This was a week of highs and lows. I interviewed several very creative people who take the basic bicycle design and make it their own. I heard from two of our strong advocates, getting their views on cycling in Toronto. I even spoke with a new cyclist, someone who only learned to ride last year, as an adult.
And then, I experienced firsthand a Ghost Bike Ride.

On Monday, I was invited to watch three people build what we know generically as ‘tall bikes’. These two men and a woman were working on a couple of projects for the Bike Film Festival opening, which occurred at the Gladstone Hotel on Wednesday evening. I attended and was met by the Chandelier Bike, Lock Bike, Version 2, and one of the designers’ own Tall Bike.


These three designers are self-proclaimed punks, and their mission is to change attitudes regarding bikes in this city. I think they have already succeeded, and am proud to call them friends. Want to see a tall bike for yourself? Come out to a Critical Mass. Almost certainly, someone will be riding a tall bike. They just give you butterflies.

On Tuesday, Yvonne Bambrick asked me to meet her at The Garden Car in Kensington Market. Yvonne is the Coordinator of the Kensington Market BIA, in addition to being the Founding Executive Director of the Bike Union, the Market Car Couturier, a freelance photographer and an active urban cycling consultant. When Yvonne gives her opinion, people listen. Not only did she share her perceptive views on the history, the current affairs and the future of cycling here in Toronto, she also wanted to share the benefits of festively decorating your bike. If you know me personally, you will know that I am a tomboy, and that this aesthetic has never appealed to me. Listening to Yvonne has changed my mind. I like it! Well, maybe not on my bike, but it’s awesome on yours!

On Wednesday, I was invited to Harbourfront Centre where I met with Heather Rathbun. Heather designs the most elegant silver and gold jewelry based on the bicycle design. She was wearing a piece whose form—two spoked sprockets, each with its own pulley mechanism—reminds me instantly of a Penny Farthing, with a large front wheel and a smaller rear wheel. Everything moves. It is functional jewelry! You can’t imagine how I wanted to walk off with her entire inventory.

For more details, visit Prepare to be tempted.

On Thursday, I met with a man who has built four of the most interesting contraptions I have ever seen. They remind one of something out of a Dr. Seuss book, and are aptly named Zoossemobiles. This man has taken these bikes to such countries as these bikes to such countries as Austria and warn-torn Bosnia where Separatists from Quebec and pro Canadian Unity supporters rode the Zoossemobile. The vehicle transported Jews and Arabs physically in the Kensington Market festival of lights, and in spirit to a similar festival in Haifa Israel where Jews and Arabs sang a marriage song in each other’s language. Children love these bikes because musical instruments are attached at odd angles and you can climb the bikes and feel a part of whimsy. This man is also responsible for the creative bike lock-ups that are now appearing around our city, in places like Chinatown and in front of the ROM.
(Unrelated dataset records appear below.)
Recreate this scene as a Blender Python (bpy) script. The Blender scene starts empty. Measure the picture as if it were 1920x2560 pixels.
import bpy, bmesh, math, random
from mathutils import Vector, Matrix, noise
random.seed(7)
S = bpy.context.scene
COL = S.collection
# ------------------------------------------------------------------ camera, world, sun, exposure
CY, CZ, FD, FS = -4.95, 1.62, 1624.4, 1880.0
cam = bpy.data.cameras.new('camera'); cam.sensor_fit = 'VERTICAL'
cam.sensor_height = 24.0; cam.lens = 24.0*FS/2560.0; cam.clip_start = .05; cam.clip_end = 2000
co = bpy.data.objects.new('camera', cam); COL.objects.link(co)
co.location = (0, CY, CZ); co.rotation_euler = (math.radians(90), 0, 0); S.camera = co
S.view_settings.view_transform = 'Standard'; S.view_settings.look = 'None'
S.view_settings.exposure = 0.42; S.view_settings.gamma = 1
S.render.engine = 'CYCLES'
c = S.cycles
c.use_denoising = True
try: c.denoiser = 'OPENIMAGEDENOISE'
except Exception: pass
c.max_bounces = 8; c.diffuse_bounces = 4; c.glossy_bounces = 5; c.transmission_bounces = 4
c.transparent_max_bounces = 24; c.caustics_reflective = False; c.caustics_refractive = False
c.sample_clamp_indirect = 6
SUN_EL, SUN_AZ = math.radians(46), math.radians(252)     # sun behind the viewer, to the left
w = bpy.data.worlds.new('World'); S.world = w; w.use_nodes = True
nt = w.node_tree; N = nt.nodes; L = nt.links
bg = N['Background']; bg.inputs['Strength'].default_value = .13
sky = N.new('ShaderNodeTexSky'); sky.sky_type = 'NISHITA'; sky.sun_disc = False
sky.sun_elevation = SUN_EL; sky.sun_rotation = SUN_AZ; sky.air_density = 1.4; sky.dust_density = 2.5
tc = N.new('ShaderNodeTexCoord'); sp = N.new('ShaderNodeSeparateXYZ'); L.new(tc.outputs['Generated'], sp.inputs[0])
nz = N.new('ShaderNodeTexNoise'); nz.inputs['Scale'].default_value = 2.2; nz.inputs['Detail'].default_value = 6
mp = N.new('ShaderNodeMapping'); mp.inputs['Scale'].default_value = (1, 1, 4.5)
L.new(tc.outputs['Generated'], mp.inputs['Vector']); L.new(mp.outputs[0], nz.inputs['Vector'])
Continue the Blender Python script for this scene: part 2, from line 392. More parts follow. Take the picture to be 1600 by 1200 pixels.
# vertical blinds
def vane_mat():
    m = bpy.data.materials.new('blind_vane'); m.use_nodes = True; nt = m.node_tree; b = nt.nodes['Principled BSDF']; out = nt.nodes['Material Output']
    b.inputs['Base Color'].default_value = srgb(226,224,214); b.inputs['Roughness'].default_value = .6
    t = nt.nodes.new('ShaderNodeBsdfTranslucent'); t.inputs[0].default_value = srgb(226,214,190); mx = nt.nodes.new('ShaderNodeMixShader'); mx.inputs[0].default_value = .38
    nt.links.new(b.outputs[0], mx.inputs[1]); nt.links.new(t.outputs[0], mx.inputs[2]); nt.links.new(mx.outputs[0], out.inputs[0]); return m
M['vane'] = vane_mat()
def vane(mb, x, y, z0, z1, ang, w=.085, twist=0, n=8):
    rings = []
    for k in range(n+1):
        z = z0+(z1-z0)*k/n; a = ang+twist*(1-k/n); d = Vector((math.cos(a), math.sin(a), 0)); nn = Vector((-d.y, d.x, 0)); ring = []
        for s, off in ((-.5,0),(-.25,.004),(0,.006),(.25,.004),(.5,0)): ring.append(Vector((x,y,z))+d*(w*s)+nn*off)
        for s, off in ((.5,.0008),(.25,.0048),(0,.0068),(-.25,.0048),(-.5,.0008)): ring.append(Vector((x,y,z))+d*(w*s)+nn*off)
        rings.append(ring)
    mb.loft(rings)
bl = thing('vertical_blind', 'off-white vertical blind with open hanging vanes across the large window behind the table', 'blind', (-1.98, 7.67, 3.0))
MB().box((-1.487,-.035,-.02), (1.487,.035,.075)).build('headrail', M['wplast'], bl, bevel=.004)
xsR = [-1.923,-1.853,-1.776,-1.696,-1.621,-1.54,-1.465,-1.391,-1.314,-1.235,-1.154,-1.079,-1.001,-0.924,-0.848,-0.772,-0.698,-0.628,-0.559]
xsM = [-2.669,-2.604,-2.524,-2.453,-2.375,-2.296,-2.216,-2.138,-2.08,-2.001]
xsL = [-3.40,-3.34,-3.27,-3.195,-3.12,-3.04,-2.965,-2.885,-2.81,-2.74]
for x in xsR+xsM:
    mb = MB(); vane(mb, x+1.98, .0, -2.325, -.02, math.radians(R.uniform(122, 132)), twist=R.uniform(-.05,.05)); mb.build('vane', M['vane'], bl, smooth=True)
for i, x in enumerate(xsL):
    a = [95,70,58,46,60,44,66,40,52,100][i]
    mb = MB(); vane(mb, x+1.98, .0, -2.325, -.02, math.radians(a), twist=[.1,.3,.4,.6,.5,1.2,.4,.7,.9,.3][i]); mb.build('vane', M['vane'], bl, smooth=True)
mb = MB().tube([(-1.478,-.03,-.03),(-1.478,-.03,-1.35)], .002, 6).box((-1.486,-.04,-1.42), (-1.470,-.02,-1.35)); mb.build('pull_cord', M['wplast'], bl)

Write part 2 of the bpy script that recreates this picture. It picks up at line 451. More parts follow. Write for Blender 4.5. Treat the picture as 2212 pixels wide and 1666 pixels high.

I have only just begun attending some of the organized cycling events in town this year, as part of my research for this book. As part of that research, I asked the members of Advocacy for Respect for Cyclists (ARC) to alert me if we had a cyclist death, so I could pay my respects. Toronto’s first Ghost Bike Ride for 2011 occurred last Friday morning, a week to the hour from the time of impact.


Eighteen cyclists accompanied the Ghost Bike from Bloor and Spadina to the corner of Greenwood and Plains Road, where Jack Roper died last week. The book includes a chapter on this ride. In this chapter I have included a few of Jack’s bike stories, with which I was honoured when I met his friends at his favourite coffee shop the next morning.

When the Ghost Bike Ride ended, I met with another of our big advocacy names. This man sits on many of the city committees attempting to draw attention to the needs of cyclists when infrastructure decisions are formed. His hours on our behalf are long and frustrating, but he has had some success stories, one of which he shared happily. The best part was the way this man loves to superset the English language with his own, perceptive adaptation. Did you know we have been living in an age of carruption?

Finally, on Friday evening, I had the great pleasure of meeting a young woman who has just learned to ride a bike. She is 28 years old. She had an accident on her trike as a tot, and then spent years walking past the Canadian Tire bike racks wishing she could try one out. Her assumption was that she had an overprotective mother, but that was not the case at all. As an adult, she would ride the streetcar, and she would see women on vintage bikes with wicker baskets; “I want to be like that,” she would sigh.

Here is a perfect example of how Yvonne’s bike decorating succeeds, of how people who take the challenge to commute downtown to work is inspiring, and of why people like my advocates who build tall bikes and who sit tirelessly on committees should continue to do so. Because it gets new people out on a bike.

I applaud you all. Thank you from the bottom of my little cotton socks.